Games of the Year and E3 standouts were analysed based on these standards. With regards to representation of disabilities and mental health issues, there has been a rise in games that explore anxiety, depression, post-traumatic stress disorder. Despite this, physical disabilities are the most prevalent and characters are often ‘fixed’ with superhuman powers or high technology prosthetics. The report praises the characters of BJ Blazkowicz, Joker, and Lester of Wolfenstein II: New Colossus, Mass Effect, and Grand Theft Auto, however. 

Black and ethnic minorities are severely underrepresented, as judged by a pool of every game nominated for a Game Award from 2003 until 2018. Adam Campbell, co founder of POC in Play, stated, ‘There’s a long way to go. Representation [in the games we play] still feels incomplete and inconsistent.’ Only three per cent of these games followed the story of a nonwhite protagonist, but 23 per cent allowed players to choose the ethnicity they wanted to play as. Character customisation enables players to represent their protagonist as they like, but the default is often a white individual, as exemplified by Mass Effect and Fallout 4.

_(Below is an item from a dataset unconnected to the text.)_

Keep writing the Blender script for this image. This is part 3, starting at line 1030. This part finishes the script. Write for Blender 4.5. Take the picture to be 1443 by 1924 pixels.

‘Female characters have historically been hyper-sexualised for the male gaze in gaming,’ said Jay-Ann Lopez, the creator of Black Girl Gamers. ‘I do not believe there is an inherent problem with women being viewed as sexy. However, when it is the only version of women shown, it strips us of our depth and limits us to serving as purely visual objects.’ Games featuring playable female characters have increased by 189 per cent over the past ten years. Aloy of Horizon Zero Dawn and Alyx Vance from Half-Life 2 were cited as positive representations of female characters, but only 12 per cent of the surveyed games depict women on their covers, either solo or sharing the spotlight.

And as for LGBTQ+ representation, managing director of Queerly Represent Me Alayna Cole said that it has improved, but slowly and incidentally. ‘There's still a lack of evidence for major publishers that diverse casts of characters will sell to games’ audiences,’ she explained. ‘There is a lot of historical proof that straight white male protagonists do well on the market, and without enough evidence showing other characters can also succeed, many companies are relying on this 'safe' approach.’ From 2009 to 2018, there has been a 300 per cent rise in the frequency of LGBTQ+ storylines in games compared to the previous decade. The Sims, Life is Strange, Assassin’s Creed Odyssey, and Dream Daddy were applauded for their care regarding LGBTQ+ content and avoidance of stereotyping.